ON MARCH 9, Gov. Pat Quinn made the death penalty history in Illinois by signing a bill abolishing executions and commuting all 15 current death sentences to life in prison without parole.

After taking more than a month to make his decision, Quinn wrote in his signing statement, "Since our experience has shown that there is no way to design a perfect death penalty system, free from the numerous flaws that can lead to wrongful convictions or discriminatory treatment, I have concluded that the proper course of action is to abolish it. With our broken system, we cannot ensure justice is achieved in every case."

The fact is that Quinn had more than one good reason to sign this bill. He had 20--20 men who have been exonerated from Illinois' death row since the death penalty was reinstated in 1977. Illinois holds the second highest exoneration record, the first is Florida.

Responding to the news, Illinois' first exonerated death row prisoner, Darby Tillis, said, "It's a great a great day, a great day--there is no death in the air."

Survivors of Chicago police torture (left to right): Victor Saffold, Mark Clements, Anthony Holmes and Darrell Cannon
Survivors of Chicago police torture (left to right): Victor Saffold, Mark Clements, Anthony Holmes and Darrell Cannon

The abolition of the death penalty in Illinois was many years in the making. Between 1977, when the death penalty was reinstated in Illinois, and 1999, 12 people were executed in Illinois--13 people were exonerated in that same time span.

That error rate was shocking to then-Gov. George Ryan, who imposed a moratorium on the death penalty in 2000. In 2003, Ryan cleared death row by commuting the death sentences of every death row prisoner--he also pardoned four men who had been tortured onto death row by Chicago police officers under the command of Jon Burge.

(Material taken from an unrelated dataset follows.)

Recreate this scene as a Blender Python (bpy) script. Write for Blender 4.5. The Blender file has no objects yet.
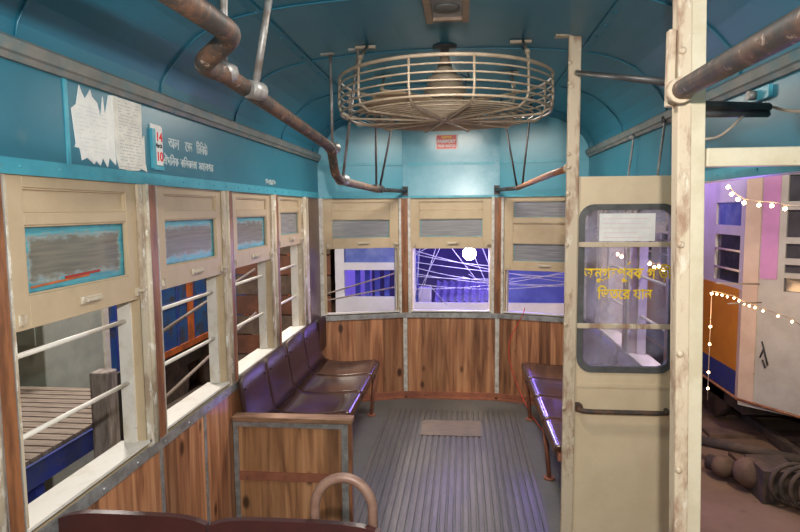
import bpy, bmesh, math, random
from mathutils import Vector, Matrix
random.seed(7)
PI = math.pi
S = bpy.context.scene
COL = S.collection

# ------------------------------------------------------------------ materials
MATS = {}
def mat(name, c1, c2=None, scale=6, lo=.4, hi=.6, rough=.55, metal=0., stretch=(1,1,1), bump=0., c3=None, lo3=.62, hi3=.7, scale3=30, spec=.5, detail=6):
    m = bpy.data.materials.new(name); m.use_nodes = True
    nt = m.node_tree; N = nt.nodes; L = nt.links
    b = N['Principled BSDF']
    b.inputs['Base Color'].default_value = (*c1, 1)
    b.inputs['Roughness'].default_value = rough
    b.inputs['Metallic'].default_value = metal
    b.inputs['Specular IOR Level'].default_value = spec
    tc = N.new('ShaderNodeTexCoord'); mp = N.new('ShaderNodeMapping')
    mp.inputs['Scale'].default_value = stretch
    L.new(tc.outputs['Object'], mp.inputs['Vector'])
    last = None
    def layer(prev, col, sc, lo, hi):
        n = N.new('ShaderNodeTexNoise'); n.inputs['Scale'].default_value = sc; n.inputs['Detail'].default_value = detail
        n.inputs['Roughness'].default_value = .65
        L.new(mp.outputs['Vector'], n.inputs['Vector'])
        r = N.new('ShaderNodeValToRGB'); r.color_ramp.elements[0].position = lo; r.color_ramp.elements[1].position = hi
        L.new(n.outputs['Fac'], r.inputs['Fac'])
        x = N.new('ShaderNodeMix'); x.data_type = 'RGBA'
        L.new(r.outputs['Color'], x.inputs['Factor'])
        if prev is None: x.inputs['A'].default_value = (*c1, 1)
        else: L.new(prev, x.inputs['A'])
        x.inputs['B'].default_value = (*col, 1)
        return x.outputs['Result'], n
    if c2:
        last, n = layer(None, c2, scale, lo, hi)
        if c3: last, _ = layer(last, c3, scale3, lo3, hi3)
        L.new(last, b.inputs['Base Color'])
        if bump:
            bp = N.new('ShaderNodeBump'); bp.inputs['Strength'].default_value = bump; bp.inputs['Distance'].default_value = .01
            L.new(n.outputs['Fac'], bp.inputs['Height']); L.new(bp.outputs['Normal'], b.inputs['Normal'])
    MATS[name] = m
    return m

def wood(name, base, dark, light, vert='Z', rough=.4, knots=True, plank=9.):
    """planked, knotted wood; grain runs along `vert`"""
    m = bpy.data.materials.new(name); m.use_nodes = True
    nt = m.node_tree; N = nt.nodes; L = nt.links; b = N['Principled BSDF']
    b.inputs['Roughness'].default_value = rough
    tc = N.new('ShaderNodeTexCoord'); mp = N.new('ShaderNodeMapping')
    s = {'X': (1.2,16,16), 'Y': (16,1.2,16), 'Z': (16,16,1.2)}[vert]
    mp.inputs['Scale'].default_value = s
    L.new(tc.outputs['Object'], mp.inputs['Vector'])
    n = N.new('ShaderNodeTexNoise'); n.inputs['Scale'].default_value = 1.6; n.inputs['Detail'].default_value = 7; n.inputs['Distortion'].default_value = .6
    L.new(mp.outputs['Vector'], n.inputs['Vector'])
    r = N.new('ShaderNodeValToRGB'); e = r.color_ramp.elements
    e[0].position = .33; e[0].color = (*dark, 1); e[1].position = .52; e[1].color = (*base, 1)
    q = e.new(.7); q.color = (*light, 1)
    L.new(n.outputs['Fac'], r.inputs['Fac'])
    # plank to plank tone
    mp2 = N.new('ShaderNodeMapping'); s2 = {'X': (0,plank,plank), 'Y': (plank,0,plank), 'Z': (plank,plank,0)}[vert]
    mp2.inputs['Scale'].default_value = s2
    L.new(tc.outputs['Object'], mp2.inputs['Vector'])
    v = N.new('ShaderNodeTexVoronoi'); v.inputs['Scale'].default_value = 1.; v.inputs['Randomness'].default_value = 0.35
    L.new(mp2.outputs['Vector'], v.inputs['Vector'])
    hs = N.new('ShaderNodeSeparateColor'); L.new(v.outputs['Color'], hs.inputs['Color'])
    mr = N.new('ShaderNodeMapRange'); mr.inputs['To Min'].default_value = .62; mr.inputs['To Max'].default_value = 1.3
    L.new(hs.outputs['Red'], mr.inputs['Value'])
    mul = N.new('ShaderNodeVectorMath'); mul.operation = 'SCALE'
    L.new(r.outputs['Color'], mul.inputs[0]); L.new(mr.outputs['Result'], mul.inputs['Scale'])
    out = mul.outputs['Vector']
    if knots:
        mp3 = N.new('ShaderNodeMapping'); s3 = {'X': (3.4,6.5,6.5), 'Y': (6.5,3.4,6.5), 'Z': (6.5,6.5,3.4)}[vert]
        mp3.inputs['Scale'].default_value = s3
        L.new(tc.outputs['Object'], mp3.inputs['Vector'])
        k = N.new('ShaderNodeTexVoronoi'); k.inputs['Scale'].default_value = 1.; k.inputs['Randomness'].default_value = 1
        L.new(mp3.outputs['Vector'], k.inputs['Vector'])
        kr = N.new('ShaderNodeValToRGB'); kr.color_ramp.elements[0].position = .09; kr.color_ramp.elements[0].color = (1,1,1,1)
        kr.color_ramp.elements[1].position = .17; kr.color_ramp.elements[1].color = (0,0,0,1)
        L.new(k.outputs['Distance'], kr.inputs['Fac'])
        x = N.new('ShaderNodeMix'); x.data_type = 'RGBA'
        L.new(kr.outputs['Color'], x.inputs['Factor']); L.new(out, x.inputs['A'])
        x.inputs['B'].default_value = (dark[0]*.35, dark[1]*.35, dark[2]*.35, 1)
        out = x.outputs['Result']
    L.new(out, b.inputs['Base Color'])
    MATS[name] = m
    return m

def glassmat(name, tint, clear=.85, grime=(.5,.5,.5), rough=.03, gs=9., lo=.45, hi=.75, gmax=.5, trans=0.):
    """thin pane: mostly see-through, glossy by angle, with patchy grime"""
    m = bpy.data.materials.new(name); m.use_nodes = True
    nt = m.node_tree; N = nt.nodes; L = nt.links
    N.remove(N['Principled BSDF']); out = N['Material Output']
    tr = N.new('ShaderNodeBsdfTransparent'); tr.inputs['Color'].default_value = (*tint, 1)
    gl = N.new('ShaderNodeBsdfGlossy'); gl.inputs['Roughness'].default_value = rough
    df = N.new('ShaderNodeBsdfDiffuse'); df.inputs['Color'].default_value = (*grime, 1)
    fr = N.new('ShaderNodeFresnel'); fr.inputs['IOR'].default_value = 1.5
    mx = N.new('ShaderNodeMixShader'); L.new(fr.outputs['Fac'], mx.inputs['Fac']); L.new(tr.outputs[0], mx.inputs[1]); L.new(gl.outputs[0], mx.inputs[2])
    tc = N.new('ShaderNodeTexCoord'); n = N.new('ShaderNodeTexNoise'); n.inputs['Scale'].default_value = gs; n.inputs['Detail'].default_value = 8
    L.new(tc.outputs['Object'], n.inputs['Vector'])
    mr = N.new('ShaderNodeMapRange'); mr.inputs['From Min'].default_value = lo; mr.inputs['From Max'].default_value = hi
    mr.inputs['To Min'].default_value = 1-clear; mr.inputs['To Max'].default_value = gmax
    L.new(n.outputs['Fac'], mr.inputs['Value'])
    m2 = N.new('ShaderNodeMixShader'); L.new(mr.outputs['Result'], m2.inputs['Fac']); L.new(mx.outputs[0], m2.inputs[1]); 
    tl = N.new('ShaderNodeBsdfTranslucent'); tl.inputs['Color'].default_value = (*grime, 1); m3 = N.new('ShaderNodeMixShader'); m3.inputs['Fac'].default_value = trans
    L.new(df.outputs[0], m3.inputs[1]); L.new(tl.outputs[0], m3.inputs[2]); L.new(m3.outputs[0], m2.inputs[2])
    L.new(m2.outputs[0], out.inputs['Surface'])
    MATS[name] = m
    return m

def sashglass(name, seed, rim=1., base=(.2,.19,.16)):
    """grimy sash pane with sloppy teal paint left round its rim; uses the pane's own 0..1 coordinates"""
    m = bpy.data.materials.new(name); m.use_nodes = True
    nt = m.node_tree; N = nt.nodes; L = nt.links; b = N['Principled BSDF']; out = N['Material Output']
    uv = N.new('ShaderNodeUVMap'); uv.uv_map = 'UVMap'
    sp = N.new('ShaderNodeSeparateXYZ'); L.new(uv.outputs['UV'], sp.inputs[0])
    def M(op, a, bb=None):
        x = N.new('ShaderNodeMath'); x.operation = op
        for i, v in enumerate((a, bb)):
            if v is None: continue
            if isinstance(v, (int, float)): x.inputs[i].default_value = v
            else: L.new(v, x.inputs[i])
        return x.outputs[0]
    du = M('MULTIPLY', M('MINIMUM', sp.outputs['X'], M('SUBTRACT', 1., sp.outputs['X'])), 3.)
    dv = M('MINIMUM', sp.outputs['Y'], M('SUBTRACT', 1., sp.outputs['Y']))
    d = M('MINIMUM', du, dv)
    mp = N.new('ShaderNodeMapping'); mp.inputs['Location'].default_value = (seed*3.1, seed, 0); mp.inputs['Scale'].default_value = (3,2,1)
    L.new(uv.outputs['UV'], mp.inputs['Vector'])
    n = N.new('ShaderNodeTexNoise'); n.inputs['Scale'].default_value = 4; n.inputs['Detail'].default_value = 5; L.new(mp.outputs['Vector'], n.inputs['Vector'])
    dd = M('ADD', M('MULTIPLY', d, 1./rim), M('MULTIPLY', M('SUBTRACT', n.outputs['Fac'], .5), .3))
    r = N.new('ShaderNodeValToRGB'); e = r.color_ramp.elements
    e[0].position = .0; e[0].color = (.04,.2,.28,1); e[1].position = .25; e[1].color = (*base,1)
    q = e.new(.12); q.color = (.07,.33,.42,1); q = e.new(.18); q.color = (.3,.36,.37,1)
    L.new(dd, r.inputs['Fac'])
    # horizontal smears
    mp2 = N.new('ShaderNodeMapping'); mp2.inputs['Scale'].default_value = (1.2,9,1); mp2.inputs['Location'].default_value = (seed,seed*2,0)
    L.new(uv.outputs['UV'], mp2.inputs['Vector'])
    n2 = N.new('ShaderNodeTexNoise'); n2.inputs['Scale'].default_value = 2; n2.inputs['Detail'].default_value = 6; L.new(mp2.outputs['Vector'], n2.inputs['Vector'])
    r2 = N.new('ShaderNodeValToRGB'); f = r2.color_ramp.elements; f[0].position = .3; f[0].color = (.7,.7,.68,1); f[1].position = .7; f[1].color = (1.3,1.27,1.15,1)
    L.new(n2.outputs['Fac'], r2.inputs['Fac'])
    x = N.new('ShaderNodeMix'); x.data_type = 'RGBA'; x.blend_type = 'MULTIPLY'; x.inputs['Factor'].default_value = 1
    L.new(r.outputs['Color'], x.inputs['A']); L.new(r2.outputs['Color'], x.inputs['B'])
    L.new(x.outputs['Result'], b.inputs['Base Color']); b.inputs['Roughness'].default_value = .4
    tr = N.new('ShaderNodeBsdfTransparent'); tr.inputs['Color'].default_value = (.8,.82,.8,1)
    mx = N.new('ShaderNodeMixShader'); 
    mr = N.new('ShaderNodeMapRange'); mr.inputs['From Min'].default_value = .1; mr.inputs['From Max'].default_value = .2; mr.inputs['To Min'].default_value = 0; mr.inputs['To Max'].default_value = .3
    L.new(dd, mr.inputs['Value']); L.new(mr.outputs['Result'], mx.inputs['Fac'])
    L.new(b.outputs[0], mx.inputs[1]); L.new(tr.outputs[0], mx.inputs[2]); L.new(mx.outputs[0], out.inputs['Surface'])
    MATS[name] = m
    return m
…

TILLIS POINTS out the long trajectory of this fight:

We worked hard to get the ear of Governor Ryan, we got exonerated and family members out there, and he heard their pleas. We kept on and got the ears of the politicians to see our point, and as a result, we have destroyed this dinosaur. It shows that when we stand together and don't give up, we can win.

Tillis says he believes Quinn signed the legislation because the death penalty nationwide has become discredited by the many innocent people being released--and the fact that the flaws of the system are now more apparent to people than they had been years ago:

It's so different now compared to when we first started. People used to look at us like we were the culprits. Now they see us, and they want to stand with us. They say, "Hey, can I hold that picket sign?" and "Keep up the good work." People can see that the death penalty is senseless--it won't cure the ills in society. They can see the corrupt and flawed nature of the system.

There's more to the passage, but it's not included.